What's the worst thing that could happen if you tried the violin or cello? Can't you rent one? And don't people often say that any 2 year violin student could play like Lindsey Stirling? That's always amazed me. I'm not a fan but just 2 years? Really? If it's true go for it! You can buy yourself some Peter Pan costumes, dance around on YouTube and get rich and famous! Sorry, I couldn't resist joking.

Marc Puckett said...

Ha, Christine! had to go look up Lindsey Stirling; I think I draw the line at letting myself be captured on video dancing, whether it goes on YouTube or not. Haven't read that post of Bryan's yet, but it's common knowledge (probably actually real knowledge in this instance, because of the way the brain works, I gather) that one learns languages and music easier and more efficiently or better at an early age rather than at 55. In any event, no earth-shattering harm can come from trying the violin or cello out, I suppose, but am not decided. Hadn't thought about rentals.

Christine Lacroix said...

Just looked on eBay for violins :

It might be harder for adults in some ways but maybe easier in other ways. We supposedly have more maturity, right?

Bryan Townsend said...

The most important factor in choosing an instrument is that you really like that instrument! Whatever it is, if you like it, the sound, if something about it really attracts you, then go for it. Even if it is the sopranino ophicleide!

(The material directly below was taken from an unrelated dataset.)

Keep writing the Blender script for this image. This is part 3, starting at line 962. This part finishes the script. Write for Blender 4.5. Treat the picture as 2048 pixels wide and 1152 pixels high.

Some people might say that any 2 year violin student could play like Lindsey Stirling, but they are most likely idiots. Bowed string instruments take a lot of work. My violinist partner says that it can take a couple of years just to get exactly the right angle and position for the right hand holding the bow.

I have had a number of adult students over the years and while what they can achieve is curtailed somewhat by not starting young, still, they seemed very happy with what they were able to achieve!

Christine Lacroix said...

I like your analogy about the stained glass window vs clear glass. It must be a devilishly difficult goal to reach. Just look at our handwriting. We all learned the same strokes in school but no two people write the same way. As a child I tried desperately to change my handwriting. Never succeeded and it's still basically the same. Is that a bad analogy?

Bryan Townsend said...

People may wonder what classical musicians are doing during those ten or so years it takes to "master" (not that you ever really do) an instrument. Part of the answer is training yourself to read and understand musical scores with the goal of making them come alive in the most transparent way possible. I am avoiding using the word "intention" as it is problematic, but what we are trying to do is see the musical meaning inherent in the score and make it come alive for the audience. This involves historical, theoretical and aesthetic understanding.

Handwriting is a somewhat oblique analogy, but perhaps a related one might be what Medieval monks did with manuscripts: they copied them as accurately as possible, though sometimes doing nifty illuminations.